Rich History of Coorg


Let’s Move in past

Early records of Coorg (Kodagu) are predominantly notable, with the genuine historical account becoming accessible only from the ninth century onwards. According to inscriptions, Coorg saw the reign of various South Indian dynasties including the Changalvas, Cholas, Gangas, Hoysalas, Kadambas, and Pandyas.

It is believed that the northern part of Kodagu was under the Kadambas while the southern part was under the Gangas in its early history. The Cholas emerged as a significant power in the eleventh century, overthrowing the Gangas. However, the Changalva Arasus continued to govern southern Kodagu during the reign of Raja Chola in Tanjavur.

The northern regions of Kodagu were under the rule of the Kongalvas, who were vassals of the Cholas. This arrangement persisted until the invasion led by Alauddin Khilji in the fourteenth century. Subsequently, the Changalvas rose to prominence as rulers of Kodagu. Throughout most of this period, their influence did not extend beyond the borders of Kodagu.

Between the eleventh and sixteenth centuries, Kodagu witnessed frequent changes in rulership. Despite this turbulence, it maintained its independent status. The decline of the Vijayanagara Empire marked a significant shift, leading to a monk associated with the Keladi Nayaks of Ikkeri assuming control of Kodagu and establishing the Paleri (Haleri) Kingdom. The Paleri kings, adherents of the Veerashaiva faith, ruled the region for over two centuries (1580 – 1834). Notable rulers include Vira Raja, Muddu Raja I, and Dodda Virappa, who centralized administration and established Madikeri as the capital.

Following the annexation of the Mysore Kingdom, Hyder Ali sought control over Coorg. This led to conflicts, with the Coorg King Chikka Virappa eventually conceding certain territories to the Mysore Kingdom. Subsequent clashes ensued until boundaries were delineated through treaties.

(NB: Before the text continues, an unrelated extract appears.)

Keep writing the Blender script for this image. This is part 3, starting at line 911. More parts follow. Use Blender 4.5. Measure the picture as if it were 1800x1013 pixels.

Internal conflicts among ruling factions led to interventions from outside powers. Hyder Ali and later his son Tipu Sultan intervened in Coorg’s affairs, leading to periods of unrest and resistance from the local populace. Ultimately, Dodda Vira Rajendra emerged as a pivotal figure, forging alliances with the British to resist Tipu Sultan’s forces successfully.

Coorg’s resistance against Tipu Sultan continued until the British intervention, leading to the region’s annexation in 1834. Following British rule, Coorg was incorporated into the state of Mysore in 1956 as part of a larger state reorganization.


Throughout its history, Coorg remained under the sway of local chieftains, maintaining its distinct cultural identity separate from neighbouring regions.